───── Source excerpt ─────
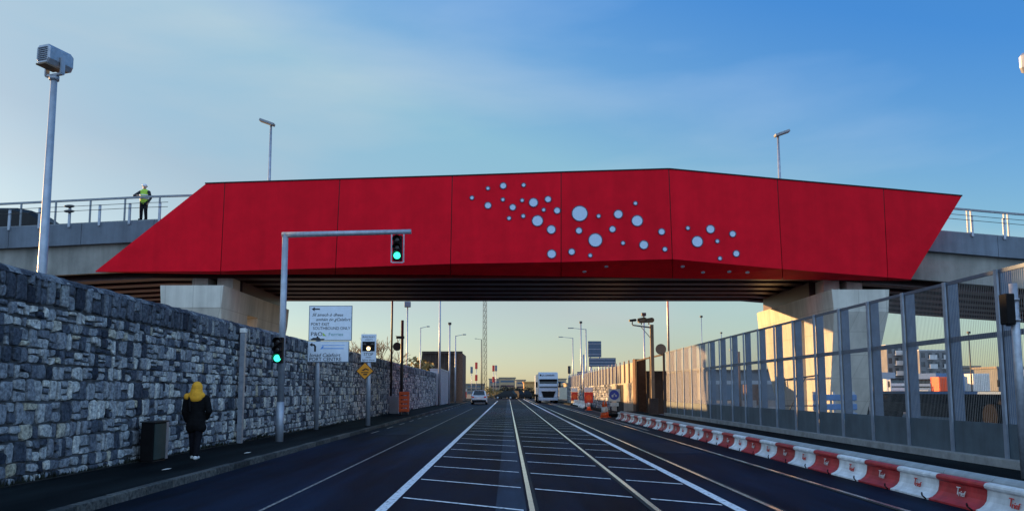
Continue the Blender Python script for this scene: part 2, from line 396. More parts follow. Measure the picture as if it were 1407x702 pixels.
streaks(M_kwhite, .22, 5, 3, .12); streaks(M_kred, .3, 5, 3, .15); streaks(M_signw, .08, 4, .6); streaks(M_galvl, .2, 6, .5)
# ------------------------------------------------------------------ setting
def sheet(name, x0, x1, y0, y1, z, mat):
    b = MB(); b.poly([(x0, y0, z), (x1, y0, z), (x1, y1, z), (x0, y1, z)]); return struct(b.build(name, mat))
sheet('ground', -2500, 2500, -200, 4500, -.02, M_ground)
sheet('road', -5.33, 6.6, -12, 330, 0, M_asph)
sheet('track_bed', -1.62, 2.97, -12, 200, .004, M_track)
sheet('track_strip', -.16, .24, -12, 200, .008, M_asph2)
def strip(b, x, w, y0, y1, z): b.poly([(x - w / 2, y0, z), (x + w / 2, y0, z), (x + w / 2, y1, z), (x - w / 2, y1, z)])
b = MB()
strip(b, -1.62, .14, 1, 120, .010); strip(b, 2.97, .14, 1, 200, .010)
for k in range(-3, 26):
    y0 = 10.1 + 2.3 * k
    for xa, xb in ((-1.50, .20), (.42, 1.78), (2.02, 2.86)):
        ya, yb = y0 - .69 * xa, y0 - .69 * xb
        b.poly([(xa, ya - .045, .012), (xb, yb - .045, .012), (xb, yb + .045, .012), (xa, ya + .045, .012)])
struct(b.build('road_markings', M_white))
b = MB(); strip(b, -3.16, .05, 1, 70, .008)
y = 28
while y < 110: strip(b, -4.95, .08, y, y + 1.6, .008); y += 3.6
y = 30
while y < 120: strip(b, 5.45, .10, y, y + 40, .008); y += 40
struct(b.build('worn_markings', M_thin))
for nm, xs, lab in (('tram_track', (.31, 1.91), 'bright steel track down the middle of the hatched road'), ('railway_track', (3.45, 5.06), 'dull steel track in the right lane near red and white kerb')):
    t = thing(nm, lab, 'rail track', ((xs[0] + xs[1]) / 2, 8, 0))
    for x, sg in zip(xs, (1, -1)):
        MB().bx(x - .034, x + .034, -8, 260, .005, .017).build('rail', M_rail, t, True)
        MB().bx(x + sg * .062 - .026, x + sg * .062 + .026, -8, 260, .004, .0135).build('flangeway', M_groove, t, True)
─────
Leave out the pictures and reproduce the rest of the listing exactly.

» Result for this exercise:
Continue the Blender Python script for this scene: part 2, from line 396. More parts follow. Measure the picture as if it were 1407x702 pixels.
streaks(M_kwhite, .22, 5, 3, .12); streaks(M_kred, .3, 5, 3, .15); streaks(M_signw, .08, 4, .6); streaks(M_galvl, .2, 6, .5)
# ------------------------------------------------------------------ setting
def sheet(name, x0, x1, y0, y1, z, mat):
    b = MB(); b.poly([(x0, y0, z), (x1, y0, z), (x1, y1, z), (x0, y1, z)]); return struct(b.build(name, mat))
sheet('ground', -2500, 2500, -200, 4500, -.02, M_ground)
sheet('road', -5.33, 6.6, -12, 330, 0, M_asph)
sheet('track_bed', -1.62, 2.97, -12, 200, .004, M_track)
sheet('track_strip', -.16, .24, -12, 200, .008, M_asph2)
def strip(b, x, w, y0, y1, z): b.poly([(x - w / 2, y0, z), (x + w / 2, y0, z), (x + w / 2, y1, z), (x - w / 2, y1, z)])
b = MB()
strip(b, -1.62, .14, 1, 120, .010); strip(b, 2.97, .14, 1, 200, .010)
for k in range(-3, 26):
    y0 = 10.1 + 2.3 * k
    for xa, xb in ((-1.50, .20), (.42, 1.78), (2.02, 2.86)):
        ya, yb = y0 - .69 * xa, y0 - .69 * xb
        b.poly([(xa, ya - .045, .012), (xb, yb - .045, .012), (xb, yb + .045, .012), (xa, ya + .045, .012)])
struct(b.build('road_markings', M_white))
b = MB(); strip(b, -3.16, .05, 1, 70, .008)
y = 28
while y < 110: strip(b, -4.95, .08, y, y + 1.6, .008); y += 3.6
y = 30
while y < 120: strip(b, 5.45, .10, y, y + 40, .008); y += 40
struct(b.build('worn_markings', M_thin))
for nm, xs, lab in (('tram_track', (.31, 1.91), 'bright steel track down the middle of the hatched road'), ('railway_track', (3.45, 5.06), 'dull steel track in the right lane near red and white kerb')):
    t = thing(nm, lab, 'rail track', ((xs[0] + xs[1]) / 2, 8, 0))
    for x, sg in zip(xs, (1, -1)):
        MB().bx(x - .034, x + .034, -8, 260, .005, .017).build('rail', M_rail, t, True)
        MB().bx(x + sg * .062 - .026, x + sg * .062 + .026, -8, 260, .004, .0135).build('flangeway', M_groove, t, True)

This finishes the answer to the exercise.